Em meio a esse turbilhão acelerado, centenas de fatos, ocorridos a milhares de quilômetros, passaram a ser conhecidos por um número cada vez maior de pessoas. O que antes demoraria até dias para alguém ter conhecimento leva, hoje, o tempo de um download. O regional confunde-se com o global. É incrível imaginar que um usuário de internet, no interior do Acre, tenha mais acesso sobre o cenário internacional da Inglaterra do que um Ministro das Relações Exteriores inglês do século XIX.
.
Toda esta novidade no trato dos acontecimentos globais vem criando uma nova percepção das relações internacionais. E agora não estamos falando apenas de relações entre países, mas entre empresas privadas, organizações não governamentais e blocos econômicos. De refinarias petrolíferas na Bolívia à protestos de imigrantes ilegais nos EUA. O cenário internacional é um organismo que pulsa. E diante deste novo campo do conhecimento, estamos bem servidos em termos de literatura? O que se tem publicado sobre relações internacionais?
.
Poucas editoras têm acreditado nesta área do conhecimento, embora o tema desperte a atenção cada vez mais. Prova disso é o crescimento na procura de instituições que oferecem o curso de Relações Internacionais. Mas as poucas publicações que existem já são um grande avanço para a área, que há pouco tempo estava limitada a referências em idiomas estrangeiros.
.
Editora Campus investe em internacional
.
Uma das editoras que vem acreditando neste nicho de leitura é a Editora Campus/Elsevier. O catálogo da editora possui vários títulos dedicados ao tema, cujos autores representam o que há de melhor na área.
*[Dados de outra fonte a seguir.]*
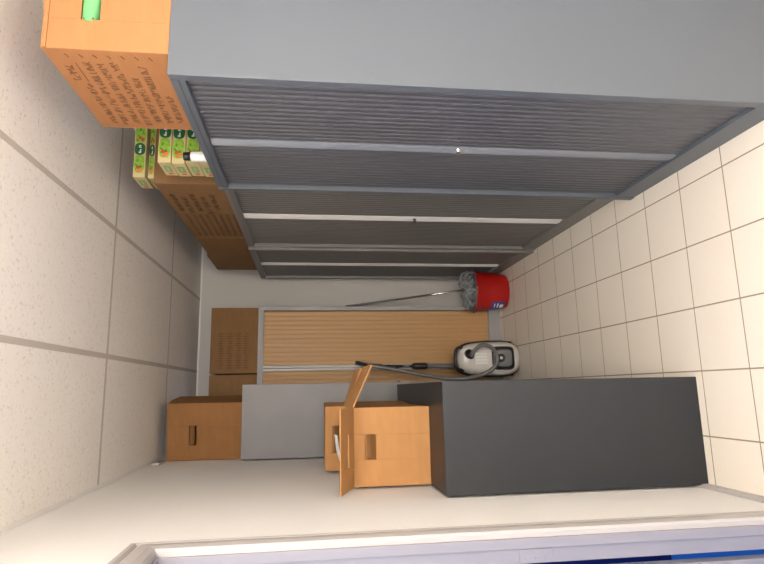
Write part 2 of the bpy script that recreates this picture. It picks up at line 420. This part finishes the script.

Quem procura nas livrarias publicações desta casa encontra importantes obras como “Teoria das Relações Internacionais”, “Economia Política Internacional”, “O Brasil e a Economia Internacional”, “Organizações Internacionais” e vários outros que dão vazão a esta nova demanda, ainda pouco explorada pelo mercado editorial brasileiro.
.
Ainda da Editora Campus, existe o recém lançado “Comércio Exterior – Negociação e aspectos legais”, de Lígia Maura Costa. O livro não poderia ter vindo em hora melhor, traçando teorias e debatendo dispositivos jurídicos que nos ajudam a compreender complexos imbróglios do cenário internacional, como a onda nacionalista do presidente boliviano, Evo Morales.
.
Em 288 páginas a professora da FGV-EAESP, doutorada em direito internacional pela USP, desenha um texto claro, objetivo e nem por isso reflexivo. O livro aborda as relações internacionais do ponto de vista do comércio, ou seja, mediado pela Organização Mundial do Comércio (OMC). A partir desta chave de entendimento, Ligia Maura coloca a lei como reguladora maior destas relações nem sempre fáceis de regular.
.
Além de casos específicos, a professora examina conceitos, oferece leituras complementares e problematiza o comércio exterior como uma “querela” também da ordem política. É importante lembrar do fino acabamento do livro, que compreende papel anti-reflexo, extensa bibliografia, notas completas e índice de abreviaturas. A leitura é recomendada tanto para profissionais da área quanto para leigos no assunto, uma vez que há um direcionamento didático do texto. Boxes, resumos, tabelas e exercícios mostram esta preocupação fundamental da autora. Um cuidado pouco visto atualmente.
.
Novas perspectivas
.
Ainda que a maioria das editoras tenha uma postura tímida na publicação das relações internacionais, o futuro parece ser animador. Muitas pesquisas vêm sendo desenvolvidas, além da grande exposição do tema na mídia. A tendência é que esta procura tome ainda mais consistência e desperte o interessa do mercado de livros. Algumas editoras já estão em sintonia com esta mudança como é o caso da Saraiva e Companhia das Letras. É pouco, mais já é um começo.